In this case Python remembers the reference to number 23 itself, how does Python do this?


Solution

  • Objects are created as needed, in different places.

    To start, when you write

    b = 27
    

    two things happen. The 27 expression is evaluated, resulting in an integer object being pushed onto the stack, and then, as a separate step, the object is assigned to b. Assignment doesn't create objects.

    If you did just this:

    27
    

    The 27 expression is still evaluated. The object would be created*, then destroyed again as the reference count drops back to 0 again.

    That's needed because you could pass that object to another function:

    id(27)
    

    needs something to be passed to the id() function. So 27 is added to the stack so you can call the function.

    I'll use a mutable object instead of an integer, to illustrate that a new object is created; so instead of id(27) I'll use id([]) and ask the dis module to show me the bytecode that Python would execute:

    >>> import dis
    >>> dis.dis(compile('id([])', '', 'exec'))
      1           0 LOAD_NAME                0 (id)
                  2 BUILD_LIST               0
                  4 CALL_FUNCTION            1
                  6 POP_TOP
                  8 LOAD_CONST               0 (None)
                 10 RETURN_VALUE
    

    The BUILD_LIST 0 opcode is used to create the empty list object and push it onto the stack, and CALL_FUNCTION 1 then calls id to passing in one value from the stack, which is that list.

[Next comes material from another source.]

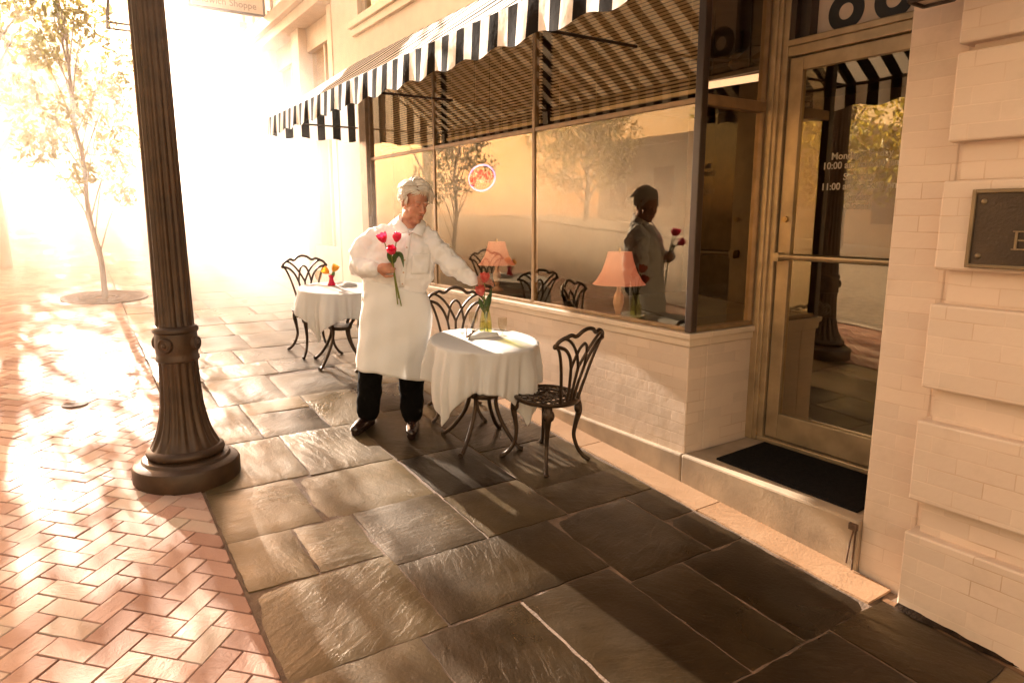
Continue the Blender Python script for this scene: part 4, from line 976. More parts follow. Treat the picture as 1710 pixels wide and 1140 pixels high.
def tulip(label, stem_pts, size, openness, petal, leaf=None, group=None, rot=0):
    t = thing('tulip', label, 'flower', stem_pts[0], group=group)
    P = smoothpath(stem_pts, 6); m = MB(); m.tube(P, interp([.0042, .0038, .0034], len(P)), 8); m.build('stem', M['stem'], t, smooth=60, world=True)
    ax = (P[-1]-P[-3]); m = MB(); add_head(m, P[-1]-ax.normalized()*.004, ax, size, openness, rot); m.build('petals', M[petal], t, smooth=180, world=True)
    if leaf:
        for lf in (leaf if isinstance(leaf[0], list) else [leaf]):
            Q = smoothpath(lf, 5); n = len(Q); wd = [max(.001, .016*math.sin(math.pi*min(1, .12+.88*i/(n-1)))) for i in range(n)]; m = MB(); rows = []
            for i, p in enumerate(Q):
                d = (Q[min(i+1, n-1)]-Q[max(0, i-1)]).normalized(); sd = d.cross(Vector((-.55, -.83, .1))).normalized(); nn = sd.cross(d)
                rows.append([p+sd*wd[i]*w_-nn*.35*wd[i]*(1-abs(w_)) for w_ in (-1, -.5, 0, .5, 1)])
            m.loft(rows, False, False); m.build('leaf', M['tleaf'], t, smooth=60, world=True)
    return t

# ------------------------------------------------------------------ the waiter
PO = Vector((1.83, 4.30, G(4.30))); XP = Vector((math.cos(YAW), -math.sin(YAW), 0)); YP = Vector((-math.sin(YAW), -math.cos(YAW), 0))
def W(x, d, z): return PO+XP*x+YP*d+Vector((0, 0, z))          # x right, d towards the viewer, z up
man = thing('person', 'grey haired waiter in white shirt and long apron holding red tulips, reaching to the vase', 'person', tuple(PO))
exec_body = True
def frame(f, up):
    f = Vector(f).normalized(); r_ = f.cross(Vector(up)).normalized(); u = r_.cross(f); return r_, f, u
# head frame: face turned to his left (viewer's right) and bowed towards the flowers
yawh, pit = R(44), R(17)
fd = Vector((math.sin(yawh)*math.cos(pit), math.cos(yawh)*math.cos(pit), -math.sin(pit)))      # in (x,d,z)
fdW = XP*fd.x+YP*fd.y+Vector((0, 0, fd.z))
upv = Vector((0, 0, 1))+XP*.10
hr, hf, hu = frame(fdW, upv)                     # hr: subject's right... sideways, hf: face direction, hu: crown
HC = W(.206, .040, 1.543)
def Hd(s_, f, u): return HC+hr*s_+hf*f+hu*u
hrot = Matrix((hr, hf, hu)).transposed()
body = MB()
body.ell(Hd(0, -.012, .030), (.075, .095, .088), 24, 16, hrot)           # skull
body.ell(Hd(0, .030, -.045), (.060, .062, .070), 20, 14, hrot)           # face mass
body.ell(Hd(0, .050, -.104), (.037, .034, .026), 14, 10, hrot)           # chin
for s_ in (-1, 1):
    body.ell(Hd(s_*.044, .012, -.080), (.026, .048, .036), 12, 8, hrot)  # jaw
    body.ell(Hd(s_*.033, .050, -.036), (.032, .029, .034), 14, 10, hrot)  # cheek
    body.ell(Hd(s_*.031, .078, .018), (.025, .014, .010), 10, 8, hrot)   # brow
    body.ell(Hd(s_*.031, .074, .000), (.015, .013, .011), 10, 8, hrot)   # eyelid
    body.ell(Hd(s_*.079, -.012, -.015), (.009, .018, .030), 10, 8, hrot) # ear
    body.ell(Hd(s_*.011, .099, -.038), (.009, .010, .007), 8, 6, hrot)   # nostril
body.cap_tube([Hd(0, .084, .010), Hd(0, .098, -.014), Hd(0, .110, -.036)], [.009, .0105, .0115], 10)
body.ell(Hd(0, .087, -.067), (.024, .012, .0065), 12, 8, hrot); body.ell(Hd(0, .084, -.080), (.021, .012, .007), 12, 8, hrot)
body.cap_tube([W(.165, -.02, 1.36), W(.178, .0, 1.44), HC-hu*.03-hf*.01], [.066, .065, .063], 14)
for s_, f, u in ((0, .042, -.115), ): body.ell(Hd(s_, .02, -.112), (.048, .054, .032), 12, 8, hrot)  # under-chin
# torso, arms, legs under the clothes
body.cap_tube([W(.05, 0, .92), W(.08, 0, 1.05), W(.10, 0, 1.22)], [.14, .14, .13], 16)
body.cap_tube([W(-.05, 0, 1.275), W(.11, -.01, 1.29), W(.25, 0, 1.26)], [.045, .075, .045], 14)
SHL, ELL, WRL = W(-.085, .01, 1.290), W(-.185, .05, 1.135), W(-.035, .205, 1.118)
SHR, ELR, WRR = W(.295, .01, 1.275), W(.445, .045, 1.135), W(.585, .06, 1.035)
body.cap_tube([SHL, ELL], [.05, .042], 12); body.cap_tube([ELL, WRL], [.042, .028], 12)
body.cap_tube([SHR, ELR], [.05, .042], 12); body.cap_tube([ELR, WRR], [.042, .028], 12)
LEGS = [((-.055, 0, .86), (-.125, .03, .45), (-.160, .0, .08)), ((.125, 0, .86), (.152, .035, .43), (.150, .02, .06))]
for hp, kn, an in LEGS:
    body.cap_tube([W(*hp), W(*kn)], [.085, .055], 12); body.cap_tube([W(*kn), W(*an)], [.055, .04], 12)
    body.cap_tube([W(an[0], an[1], an[2]-.02), W(an[0]+(-.03 if an[0] < 0 else .01), an[1]+.13, an[2]-.045)], [.03, .025], 10)
def hand(mb_, wrist, d, n, thumb_side, curls, length=.175, spread=.0, thumb_curl=.6):
    """palm + four fingers + thumb. d: wrist->knuckles, n: direction the palm faces, thumb_side: +1/-1 along s = d x n"""
    d = Vector(d).normalized(); n = Vector(n); n = (n-d*n.dot(d)).normalized(); s_ = d.cross(n)*thumb_side      # s_ points to the thumb
    w0 = Vector(wrist); k = length/.185
    rot = Matrix((s_, d, n)).transposed()
    mb_.ell(w0+d*.052*k, (.040*k, .054*k, .0165*k), 16, 10, rot)
    mb_.cap_tube([w0-d*.02, w0+d*.03*k], [.026*k, .025*k], 10)
    for i, (off, ln, r_) in enumerate([(.029, .072, .0092), (.0095, .080, .0096), (-.0105, .075, .0092), (-.0285, .060, .0082)]):
        base = w0+d*(.092-.004*abs(i-1))*k+s_*off*k; p = base.copy(); a = 0; pts = [p-d*.02*k, p]
        segs = (.44, .31, .25); c_ = curls[i]
        for q, sg in enumerate(segs):
            a += c_*(.75, 1.05, .8)[q]
            dirv = (d*math.cos(a)+n*math.sin(a)+s_*spread*(1.5-i)).normalized(); p = p+dirv*ln*sg*k; pts.append(p.copy())
        mb_.cap_tube(pts, [r_*k*1.05, r_*k*1.05, r_*k, r_*k*.93, r_*k*.8], 8)
    tb = w0+d*.03*k+s_*.028*k+n*.006*k
    a = thumb_curl; d1 = (d*.62+s_*.70+n*.25).normalized(); d2 = (d*.82+s_*.18*(1-a)+n*.55*a).normalized(); d3 = (d*.85-s_*.2*a+n*.5*a).normalized()
    p1 = tb+d1*.038*k; p2 = p1+d2*.032*k; p3 = p2+d3*.024*k
    mb_.cap_tube([tb, p1, p2, p3], [.0145*k, .0125*k, .0105*k, .0085*k], 8)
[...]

    I didn't use id(27) because immutable objects like integers and tuples and such are actually cached with the bytecode that is compiled; these are created when Python compiles the code (or when you load the .pyc bytecode cache from disk):

    >>> dis.dis(compile('id(27)', '', 'exec'))
      1           0 LOAD_NAME                0 (id)
                  2 LOAD_CONST               0 (27)
                  4 CALL_FUNCTION            1
                  6 POP_TOP
                  8 LOAD_CONST               1 (None)
                 10 RETURN_VALUE
    

    Note the LOAD_CONST, it loads the data from the co_consts structure:

    >>> compile('id(27)', '', 'exec').co_consts
    (27, None)
    

    So objects can be created when compiling, or when execuning special opcodes for specific Python syntax.

    There are more places:

    • There are more opcodes, for creating lists, tuples, dictionaries, sets and strings, for example.
    • When you create an instance of a class, type.__new__ will create an instance object on the heap. So CustomClass(arg1, arg2) creates an object with the right type.
    • The same applies to all built-in types; int(somevalue) creates an integer object on the heap.
    • Plenty of built-in functions will create new objects as needed, returning those from calls
    • class, def statements and the lambda expression create objects (class objects, functions, and more functions, these are all objects too).

    * Small integers are actually interned; for performance reasons, CPython keeps a single copy each of the integers between -5 and and 256, so these objects are actually created only once, and referenced everywhere you need one. See "is" operator behaves unexpectedly with integers. For the purposes of this answer I'm ignoring this.

    And because they are interned, the result of 20 + 3 returns that single copy and the id() will still be the same as if you asked for id(23) directly.

    There are more implementation details; there are many more. Some string objects are interned (see my answer here). Code evaluated in the interactive interpreter is compiled one top-level block at a time, but in a script compilation is done per scope instead. Because constants are attached to compiled code objects, that means that there are differences as to when constants are shared. Etc. etc.

    The only objects you can rely on not being recreated all the time are explicitly documented in the datamodel documentation as being singletons; None being the most prominent of these.